• [DIRECTION]: Images are not part of the copy; write out the rest of the data exactly as given.

━━━━━━━━━━━━━━━━━━━━

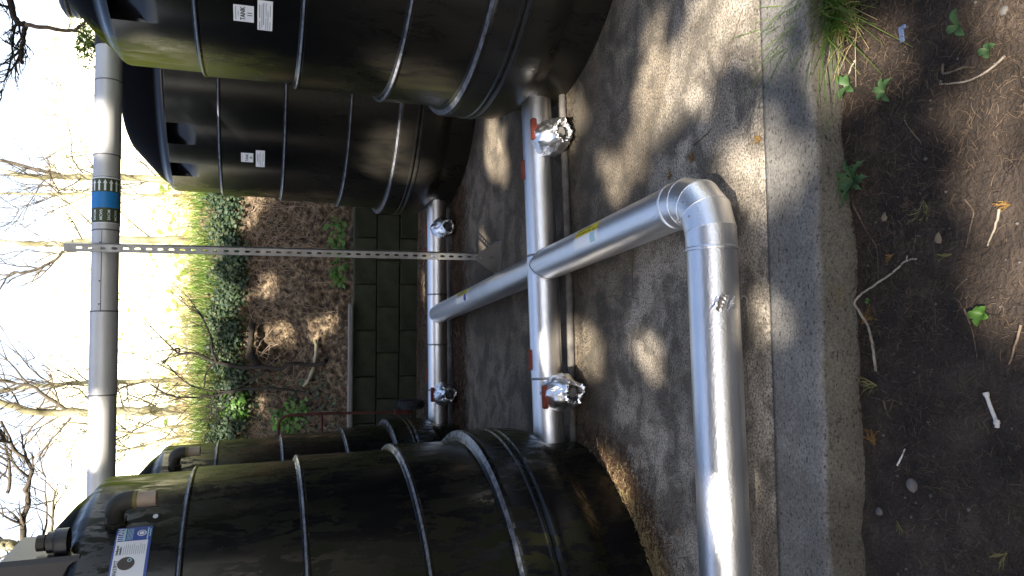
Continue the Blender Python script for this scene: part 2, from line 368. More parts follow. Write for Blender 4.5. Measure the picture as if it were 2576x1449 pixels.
# bank and meadow
xs = np.linspace(-5, 5, 330); ts = np.linspace(0, 1, 120)
yy = 7.645 + ts * 1.75
X, Y = np.meshgrid(xs, yy)
Z = np.array([[bankz(y)] * len(xs) for y in yy])
env = np.clip((Y - 7.66) / .12, 0, 1)
clod = .16 * fbm(X, Z * 1.2, 1.4, 3) + .10 * np.abs(fbm(X, Z, 7, 4, 3)) + .05 * fbm(X, Z, 22, 2, 6)
hc = on_bank(690, 872); hollow = np.exp(-(((X - hc.x) / .32) ** 2 + ((Z - hc.z + .1) / .25) ** 2) ** 2) * .16
Y = Y - env * (clod - .02) * .6 + hollow * env; Z = Z + env * clod * .6 - hollow * .3
grid('earth_bank', X, Y, Z, M_BANK, kind='structure')
xs = np.linspace(-48, 48, 200); yy = np.concatenate([np.linspace(9.25, 14, 30), np.linspace(14.5, 95, 80)]); X, Y = np.meshgrid(xs, yy)
Z = np.array([[bankz(y)] * len(xs) for y in yy]) + .5 * fbm(X, Y, .12, 4) * np.clip((Y - 9.3) / 12, 0, 1) + .08 * fbm(X, Y, 1.5, 3) - .02
grid('hillside', X, Y, Z, M_HILL, kind='structure')

# ------------------------------------------------------------------ block wall behind the slab
wall = thing('block_wall', 'low mossy concrete block wall holding back the earth bank', 'wall', (0, 7.6, 0))
mb = MB(); mb.box((-.4, 7.665, .28), (5.6, .085, .70)); obj('mortar', mb, M_MORTAR, wall)
bm_block = None
for row, (z0, offx) in enumerate(((-.045, .26), (.185, .035), (.413, .26))):
    for k in range(-7, 5):
        cx = offx + .462 * k
        if abs(cx + .4) > 2.8: continue
        if bm_block is None:
            mb = MB(); mb.box((0, 7.6, 0), (.450, .1, .219), bev=.006); ob = obj('block', mb, M_BLOCK, wall); bm_block = ob
        else:
            ob = bm_block.copy(); COL.objects.link(ob); ob.parent = wall
        ob.location = (cx, .021 + random.uniform(-.004, .004), z0 + .11)
rail = thing('timber_rail', 'weathered grey timber rail lying along the top of the block wall', 'rail', (-1.4, 7.55, .66))
mb = MB(); mb.box((-1.42, 7.575, .668), (2.5, .09, .036), bev=.005); obj('board', mb, M_TIMBER, rail)
mb = MB(); mb.box((-1.42, 7.60, .655), (2.44, .05, .008)); obj('shade_strip', mb, M_BARK, rail)  # dark strip put in as the shadow under the board
mb = MB(); mb.box((-1.55, 7.72, .74), (.16, .16, .20), bev=.015)
tag(obj('concrete_stub', mb, M_SLAB), 'short pale concrete stub on the wall beside the rusty sack truck', 'concrete block')

# ------------------------------------------------------------------ tanks
PROF = [(1.05, 0), (1.058, .01), (1.058, .17), (1.064, .19), (1.085, .215), (1.106, .25), (1.115, .29), (1.117, .33), (1.117, .395), (1.125, .399), (1.125, .409), (1.117, .414), (1.111, .424), (1.117, .433),
        (1.125, .438), (1.125, .448), (1.117, .453), (1.121, .552), (1.121, .566), (1.117, .575), (1.109, .579), (1.074, .586), (1.069, .589), (1.069, .605),
        (1.068, .7), (1.069, .905), (1.073, .910), (1.0735, .917), (1.071, .922), (1.066, .925), (1.058, .927), (1.050, .929), (1.045, .933), (1.045, .95), (1.042, 1.15), (1.042, 1.350), (1.046, 1.355), (1.0465, 1.362),
        (1.044, 1.367), (1.039, 1.3705), (1.033, 1.372), (1.026, 1.374), (1.0215, 1.378), (1.0215, 1.395), (1.02, 1.6), (1.02, 1.790), (1.024, 1.795), (1.0245, 1.802), (1.022, 1.807), (1.017, 1.8105), (1.011, 1.812), (1.006, 1.814), (1.002, 1.818), (1.002, 1.84),
        (1.001, 1.95), (1.0005, 2.0), (1.0, 2.02), (1.0, 2.06), (1.0, 2.1), (1.0, 2.137), (1.0, 2.141), (.996, 2.157), (.984, 2.172), (.966, 2.182), (.955, 2.190), (.945, 2.205), (.90, 2.258), (.8, 2.346), (.71, 2.424), (.67, 2.452), (.62, 2.472), (.5, 2.50), (.3, 2.535), (.08, 2.55), (.005, 2.55)]
def tank_body(notches):
    A = [2 * PI * k / 200 for k in range(200)]
    for c in notches:
        for e in (-4.9, -4.6, 4.6, 4.9): A.append((R(c + e) - PI / 2) % (2 * PI))
    A = sorted(set(A)); mb = MB(); mb.lathe(PROF, az=A)
    if notches:
        out = []
        for x, y, z in mb.v:
            r = math.hypot(x, y); a = math.degrees(math.atan2(x, -y))
            if 2.0 < z < 2.139 and any(abs(a - c) < 4.75 for c in notches):
                nr = r - .075 * (z - 2.0) / .137; x *= nr / r; y *= nr / r
            out.append((x, y, z))
        mb.v = out
    return mb
def cylpt(c, rad, az, z):                                     # az in degrees, 0 towards the camera side, + to the right
    a = R(az); return Vector((c[0] + rad * math.sin(a), c[1] - rad * math.cos(a), z))
def cyl_patch(c, rad, az, z, wd, ht, n=10, skew=0.0):
    mb = MB(); vs = []
    for i in range(n + 1):
        s = (i / n - .5) * wd
        for t in (-.5, .5): vs.append(cylpt(c, rad, az + math.degrees(s / rad), z + t * ht + s * skew))
    mb.add(vs, [(2 * i, 2 * i + 2, 2 * i + 3, 2 * i + 1) for i in range(n)], True); return mb
_dg = None
def text_mb(txt, size, bold=0.0):
    cu = bpy.data.curves.new('t', 'FONT'); cu.body = txt; cu.size = size; cu.align_x = 'CENTER'; cu.align_y = 'CENTER'; cu.resolution_u = 3; cu.offset = bold
    o = bpy.data.objects.new('t', cu); COL.objects.link(o)
    dg = bpy.context.evaluated_depsgraph_get(); me = bpy.data.meshes.new_from_object(o.evaluated_get(dg))
    mb = MB(); mb.v = [tuple(v.co) for v in me.vertices]; mb.f = [tuple(p.vertices) for p in me.polygons]; mb.sm = [False] * len(mb.f)
    bpy.data.objects.remove(o); bpy.data.curves.remove(cu); bpy.data.meshes.remove(me); return mb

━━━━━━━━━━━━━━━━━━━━

• [REPLY TO THE EXERCISE]:
Continue the Blender Python script for this scene: part 2, from line 368. More parts follow. Write for Blender 4.5. Measure the picture as if it were 2576x1449 pixels.
# bank and meadow
xs = np.linspace(-5, 5, 330); ts = np.linspace(0, 1, 120)
yy = 7.645 + ts * 1.75
X, Y = np.meshgrid(xs, yy)
Z = np.array([[bankz(y)] * len(xs) for y in yy])
env = np.clip((Y - 7.66) / .12, 0, 1)
clod = .16 * fbm(X, Z * 1.2, 1.4, 3) + .10 * np.abs(fbm(X, Z, 7, 4, 3)) + .05 * fbm(X, Z, 22, 2, 6)
hc = on_bank(690, 872); hollow = np.exp(-(((X - hc.x) / .32) ** 2 + ((Z - hc.z + .1) / .25) ** 2) ** 2) * .16
Y = Y - env * (clod - .02) * .6 + hollow * env; Z = Z + env * clod * .6 - hollow * .3
grid('earth_bank', X, Y, Z, M_BANK, kind='structure')
xs = np.linspace(-48, 48, 200); yy = np.concatenate([np.linspace(9.25, 14, 30), np.linspace(14.5, 95, 80)]); X, Y = np.meshgrid(xs, yy)
Z = np.array([[bankz(y)] * len(xs) for y in yy]) + .5 * fbm(X, Y, .12, 4) * np.clip((Y - 9.3) / 12, 0, 1) + .08 * fbm(X, Y, 1.5, 3) - .02
grid('hillside', X, Y, Z, M_HILL, kind='structure')

# ------------------------------------------------------------------ block wall behind the slab
wall = thing('block_wall', 'low mossy concrete block wall holding back the earth bank', 'wall', (0, 7.6, 0))
mb = MB(); mb.box((-.4, 7.665, .28), (5.6, .085, .70)); obj('mortar', mb, M_MORTAR, wall)
bm_block = None
for row, (z0, offx) in enumerate(((-.045, .26), (.185, .035), (.413, .26))):
    for k in range(-7, 5):
        cx = offx + .462 * k
        if abs(cx + .4) > 2.8: continue
        if bm_block is None:
            mb = MB(); mb.box((0, 7.6, 0), (.450, .1, .219), bev=.006); ob = obj('block', mb, M_BLOCK, wall); bm_block = ob
        else:
            ob = bm_block.copy(); COL.objects.link(ob); ob.parent = wall
        ob.location = (cx, .021 + random.uniform(-.004, .004), z0 + .11)
rail = thing('timber_rail', 'weathered grey timber rail lying along the top of the block wall', 'rail', (-1.4, 7.55, .66))
mb = MB(); mb.box((-1.42, 7.575, .668), (2.5, .09, .036), bev=.005); obj('board', mb, M_TIMBER, rail)
mb = MB(); mb.box((-1.42, 7.60, .655), (2.44, .05, .008)); obj('shade_strip', mb, M_BARK, rail)  # dark strip put in as the shadow under the board
mb = MB(); mb.box((-1.55, 7.72, .74), (.16, .16, .20), bev=.015)
tag(obj('concrete_stub', mb, M_SLAB), 'short pale concrete stub on the wall beside the rusty sack truck', 'concrete block')

# ------------------------------------------------------------------ tanks
PROF = [(1.05, 0), (1.058, .01), (1.058, .17), (1.064, .19), (1.085, .215), (1.106, .25), (1.115, .29), (1.117, .33), (1.117, .395), (1.125, .399), (1.125, .409), (1.117, .414), (1.111, .424), (1.117, .433),
        (1.125, .438), (1.125, .448), (1.117, .453), (1.121, .552), (1.121, .566), (1.117, .575), (1.109, .579), (1.074, .586), (1.069, .589), (1.069, .605),
        (1.068, .7), (1.069, .905), (1.073, .910), (1.0735, .917), (1.071, .922), (1.066, .925), (1.058, .927), (1.050, .929), (1.045, .933), (1.045, .95), (1.042, 1.15), (1.042, 1.350), (1.046, 1.355), (1.0465, 1.362),
        (1.044, 1.367), (1.039, 1.3705), (1.033, 1.372), (1.026, 1.374), (1.0215, 1.378), (1.0215, 1.395), (1.02, 1.6), (1.02, 1.790), (1.024, 1.795), (1.0245, 1.802), (1.022, 1.807), (1.017, 1.8105), (1.011, 1.812), (1.006, 1.814), (1.002, 1.818), (1.002, 1.84),
        (1.001, 1.95), (1.0005, 2.0), (1.0, 2.02), (1.0, 2.06), (1.0, 2.1), (1.0, 2.137), (1.0, 2.141), (.996, 2.157), (.984, 2.172), (.966, 2.182), (.955, 2.190), (.945, 2.205), (.90, 2.258), (.8, 2.346), (.71, 2.424), (.67, 2.452), (.62, 2.472), (.5, 2.50), (.3, 2.535), (.08, 2.55), (.005, 2.55)]
def tank_body(notches):
    A = [2 * PI * k / 200 for k in range(200)]
    for c in notches:
        for e in (-4.9, -4.6, 4.6, 4.9): A.append((R(c + e) - PI / 2) % (2 * PI))
    A = sorted(set(A)); mb = MB(); mb.lathe(PROF, az=A)
    if notches:
        out = []
        for x, y, z in mb.v:
            r = math.hypot(x, y); a = math.degrees(math.atan2(x, -y))
            if 2.0 < z < 2.139 and any(abs(a - c) < 4.75 for c in notches):
                nr = r - .075 * (z - 2.0) / .137; x *= nr / r; y *= nr / r
            out.append((x, y, z))
        mb.v = out
    return mb
def cylpt(c, rad, az, z):                                     # az in degrees, 0 towards the camera side, + to the right
    a = R(az); return Vector((c[0] + rad * math.sin(a), c[1] - rad * math.cos(a), z))
def cyl_patch(c, rad, az, z, wd, ht, n=10, skew=0.0):
    mb = MB(); vs = []
    for i in range(n + 1):
        s = (i / n - .5) * wd
        for t in (-.5, .5): vs.append(cylpt(c, rad, az + math.degrees(s / rad), z + t * ht + s * skew))
    mb.add(vs, [(2 * i, 2 * i + 2, 2 * i + 3, 2 * i + 1) for i in range(n)], True); return mb
_dg = None
def text_mb(txt, size, bold=0.0):
    cu = bpy.data.curves.new('t', 'FONT'); cu.body = txt; cu.size = size; cu.align_x = 'CENTER'; cu.align_y = 'CENTER'; cu.resolution_u = 3; cu.offset = bold
    o = bpy.data.objects.new('t', cu); COL.objects.link(o)
    dg = bpy.context.evaluated_depsgraph_get(); me = bpy.data.meshes.new_from_object(o.evaluated_get(dg))
    mb = MB(); mb.v = [tuple(v.co) for v in me.vertices]; mb.f = [tuple(p.vertices) for p in me.polygons]; mb.sm = [False] * len(mb.f)
    bpy.data.objects.remove(o); bpy.data.curves.remove(cu); bpy.data.meshes.remove(me); return mb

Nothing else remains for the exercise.